MATERIAL
[START]

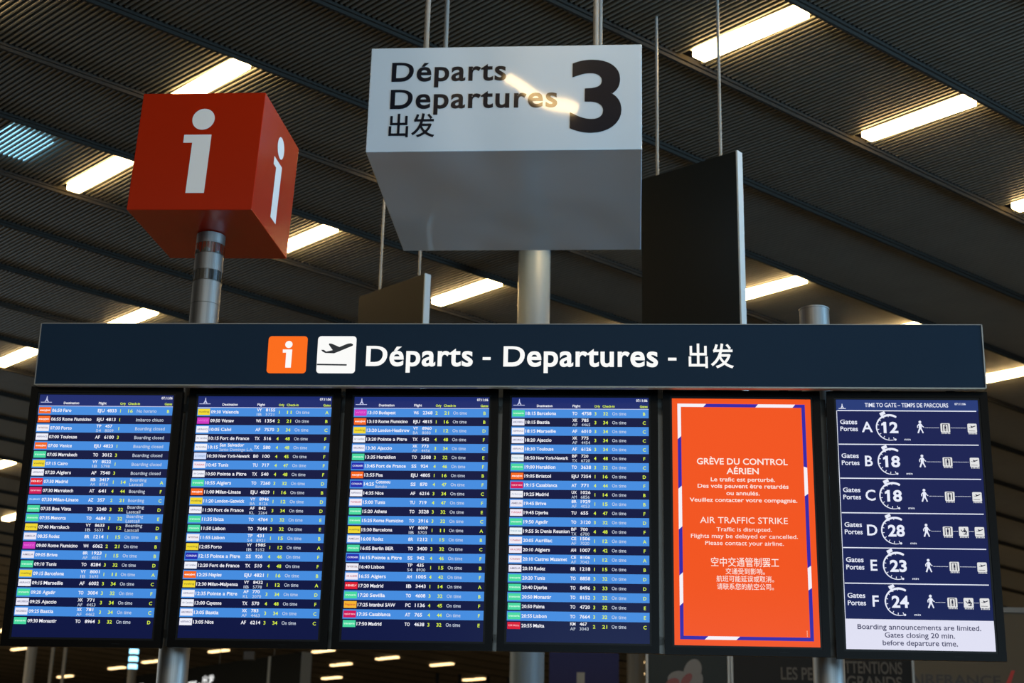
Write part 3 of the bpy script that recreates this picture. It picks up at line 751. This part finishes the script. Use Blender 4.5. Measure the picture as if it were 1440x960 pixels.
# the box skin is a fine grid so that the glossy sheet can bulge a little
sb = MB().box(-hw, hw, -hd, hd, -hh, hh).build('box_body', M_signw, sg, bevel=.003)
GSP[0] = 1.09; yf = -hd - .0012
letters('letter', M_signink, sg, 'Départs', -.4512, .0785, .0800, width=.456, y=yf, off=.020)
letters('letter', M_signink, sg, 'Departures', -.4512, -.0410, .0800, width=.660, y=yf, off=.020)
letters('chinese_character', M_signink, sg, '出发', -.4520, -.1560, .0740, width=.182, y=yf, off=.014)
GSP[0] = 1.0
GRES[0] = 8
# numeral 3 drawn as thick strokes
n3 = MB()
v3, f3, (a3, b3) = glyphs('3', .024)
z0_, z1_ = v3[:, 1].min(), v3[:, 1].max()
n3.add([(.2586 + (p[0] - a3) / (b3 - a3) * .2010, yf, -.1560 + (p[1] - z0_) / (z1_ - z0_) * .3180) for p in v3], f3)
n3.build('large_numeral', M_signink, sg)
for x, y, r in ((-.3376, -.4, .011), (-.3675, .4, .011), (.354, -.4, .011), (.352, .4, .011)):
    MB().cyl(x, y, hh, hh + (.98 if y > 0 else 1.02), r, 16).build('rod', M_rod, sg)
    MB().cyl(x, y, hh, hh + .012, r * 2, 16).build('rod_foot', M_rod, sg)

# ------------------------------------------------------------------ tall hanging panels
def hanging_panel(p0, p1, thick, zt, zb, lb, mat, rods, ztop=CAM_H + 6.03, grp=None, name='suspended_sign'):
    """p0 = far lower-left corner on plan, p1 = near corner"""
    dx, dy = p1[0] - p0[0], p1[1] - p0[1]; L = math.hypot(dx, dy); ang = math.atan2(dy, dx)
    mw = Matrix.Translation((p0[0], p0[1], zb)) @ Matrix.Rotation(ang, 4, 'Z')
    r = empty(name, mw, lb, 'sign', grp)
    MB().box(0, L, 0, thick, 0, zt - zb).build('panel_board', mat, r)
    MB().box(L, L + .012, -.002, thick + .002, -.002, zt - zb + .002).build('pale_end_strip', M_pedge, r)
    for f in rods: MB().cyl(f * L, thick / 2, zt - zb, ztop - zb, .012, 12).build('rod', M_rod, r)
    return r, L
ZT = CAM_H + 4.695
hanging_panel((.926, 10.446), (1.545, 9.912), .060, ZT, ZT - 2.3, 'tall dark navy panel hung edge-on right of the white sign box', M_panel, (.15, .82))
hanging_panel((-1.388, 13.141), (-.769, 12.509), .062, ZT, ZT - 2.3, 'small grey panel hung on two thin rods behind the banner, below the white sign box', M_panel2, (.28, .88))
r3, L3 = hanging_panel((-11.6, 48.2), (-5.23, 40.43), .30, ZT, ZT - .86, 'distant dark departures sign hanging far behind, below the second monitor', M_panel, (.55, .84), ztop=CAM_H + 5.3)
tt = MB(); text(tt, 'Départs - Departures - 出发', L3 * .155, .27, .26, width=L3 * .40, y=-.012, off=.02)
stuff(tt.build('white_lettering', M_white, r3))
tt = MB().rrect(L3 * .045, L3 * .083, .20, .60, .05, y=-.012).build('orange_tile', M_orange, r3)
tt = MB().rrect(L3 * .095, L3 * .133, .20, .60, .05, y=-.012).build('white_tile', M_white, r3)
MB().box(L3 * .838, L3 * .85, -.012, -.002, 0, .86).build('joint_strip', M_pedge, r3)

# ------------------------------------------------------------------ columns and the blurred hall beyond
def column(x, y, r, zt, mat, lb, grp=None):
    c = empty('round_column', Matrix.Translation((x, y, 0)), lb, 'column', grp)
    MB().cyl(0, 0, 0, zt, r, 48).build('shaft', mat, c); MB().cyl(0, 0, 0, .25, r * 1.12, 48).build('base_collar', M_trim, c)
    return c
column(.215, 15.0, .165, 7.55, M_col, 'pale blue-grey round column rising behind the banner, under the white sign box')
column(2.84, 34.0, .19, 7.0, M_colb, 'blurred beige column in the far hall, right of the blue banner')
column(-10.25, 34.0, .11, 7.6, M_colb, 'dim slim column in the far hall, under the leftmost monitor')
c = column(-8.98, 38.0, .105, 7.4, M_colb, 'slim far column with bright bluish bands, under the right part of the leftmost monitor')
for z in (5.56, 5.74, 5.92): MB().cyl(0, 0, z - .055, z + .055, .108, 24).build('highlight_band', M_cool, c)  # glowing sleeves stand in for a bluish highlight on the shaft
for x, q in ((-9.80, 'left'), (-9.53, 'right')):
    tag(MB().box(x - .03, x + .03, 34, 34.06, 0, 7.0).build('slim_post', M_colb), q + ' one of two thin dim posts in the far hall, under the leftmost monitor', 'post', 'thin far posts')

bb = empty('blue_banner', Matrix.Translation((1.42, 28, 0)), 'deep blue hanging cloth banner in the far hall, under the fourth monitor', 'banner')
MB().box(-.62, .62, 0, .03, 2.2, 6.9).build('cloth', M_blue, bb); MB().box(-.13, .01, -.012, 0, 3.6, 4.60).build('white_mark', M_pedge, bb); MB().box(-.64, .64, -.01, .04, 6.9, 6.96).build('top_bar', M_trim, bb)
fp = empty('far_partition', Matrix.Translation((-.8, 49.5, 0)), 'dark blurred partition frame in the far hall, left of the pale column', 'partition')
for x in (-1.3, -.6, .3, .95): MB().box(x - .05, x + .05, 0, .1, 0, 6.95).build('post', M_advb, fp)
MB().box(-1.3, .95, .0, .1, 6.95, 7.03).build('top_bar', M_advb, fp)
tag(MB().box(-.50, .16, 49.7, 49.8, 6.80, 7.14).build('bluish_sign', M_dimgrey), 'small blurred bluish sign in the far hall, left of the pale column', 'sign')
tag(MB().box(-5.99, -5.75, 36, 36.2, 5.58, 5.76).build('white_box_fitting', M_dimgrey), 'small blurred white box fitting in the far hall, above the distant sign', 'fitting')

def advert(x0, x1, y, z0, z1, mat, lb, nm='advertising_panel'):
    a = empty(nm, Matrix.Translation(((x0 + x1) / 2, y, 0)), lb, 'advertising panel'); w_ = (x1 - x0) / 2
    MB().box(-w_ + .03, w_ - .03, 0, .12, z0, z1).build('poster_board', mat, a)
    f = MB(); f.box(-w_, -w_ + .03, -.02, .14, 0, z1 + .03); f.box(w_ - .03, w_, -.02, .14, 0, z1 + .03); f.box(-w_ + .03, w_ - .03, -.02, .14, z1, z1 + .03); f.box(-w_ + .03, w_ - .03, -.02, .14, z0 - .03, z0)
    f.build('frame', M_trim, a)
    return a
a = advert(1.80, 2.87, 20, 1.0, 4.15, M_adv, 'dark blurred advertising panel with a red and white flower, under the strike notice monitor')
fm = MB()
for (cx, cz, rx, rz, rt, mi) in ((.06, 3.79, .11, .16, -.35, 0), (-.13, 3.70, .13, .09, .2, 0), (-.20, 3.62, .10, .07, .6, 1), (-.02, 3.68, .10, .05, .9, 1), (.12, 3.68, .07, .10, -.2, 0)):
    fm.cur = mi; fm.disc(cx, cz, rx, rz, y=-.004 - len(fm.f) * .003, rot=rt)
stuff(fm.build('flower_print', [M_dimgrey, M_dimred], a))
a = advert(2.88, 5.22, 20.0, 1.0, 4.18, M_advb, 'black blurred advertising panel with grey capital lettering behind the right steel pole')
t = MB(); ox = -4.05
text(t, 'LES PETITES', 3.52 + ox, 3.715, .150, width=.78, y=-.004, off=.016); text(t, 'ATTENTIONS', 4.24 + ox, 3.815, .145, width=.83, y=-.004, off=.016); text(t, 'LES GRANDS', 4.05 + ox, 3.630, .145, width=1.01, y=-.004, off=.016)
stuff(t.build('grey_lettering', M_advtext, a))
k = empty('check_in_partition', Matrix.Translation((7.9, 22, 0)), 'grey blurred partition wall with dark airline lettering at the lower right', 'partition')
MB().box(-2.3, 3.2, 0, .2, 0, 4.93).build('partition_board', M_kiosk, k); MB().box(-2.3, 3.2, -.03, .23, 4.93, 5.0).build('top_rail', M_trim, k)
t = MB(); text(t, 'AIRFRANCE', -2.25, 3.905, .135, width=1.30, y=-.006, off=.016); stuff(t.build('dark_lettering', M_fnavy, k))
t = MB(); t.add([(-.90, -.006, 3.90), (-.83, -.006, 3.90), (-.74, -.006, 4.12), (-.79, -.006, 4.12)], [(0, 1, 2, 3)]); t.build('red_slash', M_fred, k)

[END]

WHAT YOU WILL DO
From the first line of the listing above, repeat every line through the one holding "MB().cyl(x, y, hh, hh + .012, r". Both ends count, and pictures stay out.

PROBLEM SOLUTION
Write part 3 of the bpy script that recreates this picture. It picks up at line 751. This part finishes the script. Use Blender 4.5. Measure the picture as if it were 1440x960 pixels.
# the box skin is a fine grid so that the glossy sheet can bulge a little
sb = MB().box(-hw, hw, -hd, hd, -hh, hh).build('box_body', M_signw, sg, bevel=.003)
GSP[0] = 1.09; yf = -hd - .0012
letters('letter', M_signink, sg, 'Départs', -.4512, .0785, .0800, width=.456, y=yf, off=.020)
letters('letter', M_signink, sg, 'Departures', -.4512, -.0410, .0800, width=.660, y=yf, off=.020)
letters('chinese_character', M_signink, sg, '出发', -.4520, -.1560, .0740, width=.182, y=yf, off=.014)
GSP[0] = 1.0
GRES[0] = 8
# numeral 3 drawn as thick strokes
n3 = MB()
v3, f3, (a3, b3) = glyphs('3', .024)
z0_, z1_ = v3[:, 1].min(), v3[:, 1].max()
n3.add([(.2586 + (p[0] - a3) / (b3 - a3) * .2010, yf, -.1560 + (p[1] - z0_) / (z1_ - z0_) * .3180) for p in v3], f3)
n3.build('large_numeral', M_signink, sg)
for x, y, r in ((-.3376, -.4, .011), (-.3675, .4, .011), (.354, -.4, .011), (.352, .4, .011)):
    MB().cyl(x, y, hh, hh + (.98 if y > 0 else 1.02), r, 16).build('rod', M_rod, sg)
    MB().cyl(x, y, hh, hh + .012, r * 2, 16).build('rod_foot', M_rod, sg)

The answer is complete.